My smartphone is smarter than me

Commentary on the role of technology, virtual reality, social media, and communication in everyday life

Are robots and machines outsmarting the human race? Do greedy algorithms outsmart the human brain?

Is Siri or Alexa smarter than the average human being?

Does Google provide all the answers you seek?

How much of virtual reality is an accurate perception of non-virtual reality?

Who dictates what we consume online?

Is cyberspace a good substitute for real experiences?

Can you live vicariously through photos and forms of social media?

I don’t know the answer to any of these questions, but I do know this: Human interaction is still much more rewarding than technological interactions.

While technology has the ability to unite people, it is not a perfect substitute to real human interaction.

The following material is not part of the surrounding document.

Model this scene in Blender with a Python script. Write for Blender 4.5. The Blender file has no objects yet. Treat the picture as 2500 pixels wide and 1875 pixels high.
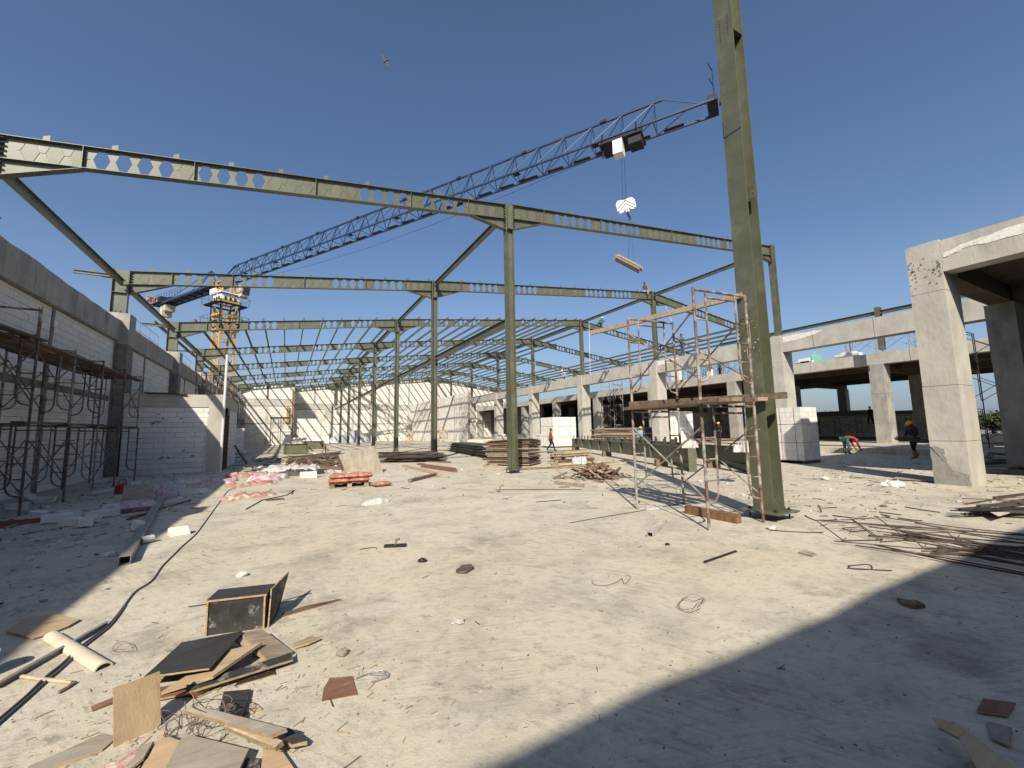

It can serve as a decent mode of communication between those who are not in your immediate proximity, but it disconnects you from those who surround you.

Is this a bad thing?

No. Not necessarily. But it’s important to remember the value of human connection.

We can’t let machines take away too many of our jobs. We can’t become lazier as technology advances: we must evolve alongside technology and learn to value real human-to-human interactions and behaviors.

People matter. A lot. That’s why I study the humanities. Robots do, too, but we must be cautious and wary when we try to improve the technology we use today.

Artificial intelligence is still no match for human intelligence, but we could be proven wrong someday.

I guess I’m just cautioning against the use of technology as a replacement for human interaction.

The world is your oyster, but realize that oysters have limits, too.

And even if my smartphone is smarter than me, at least I still have control over my own actions and my own life.

I’m just warning against allowing technology to play too large of a role in your everyday life.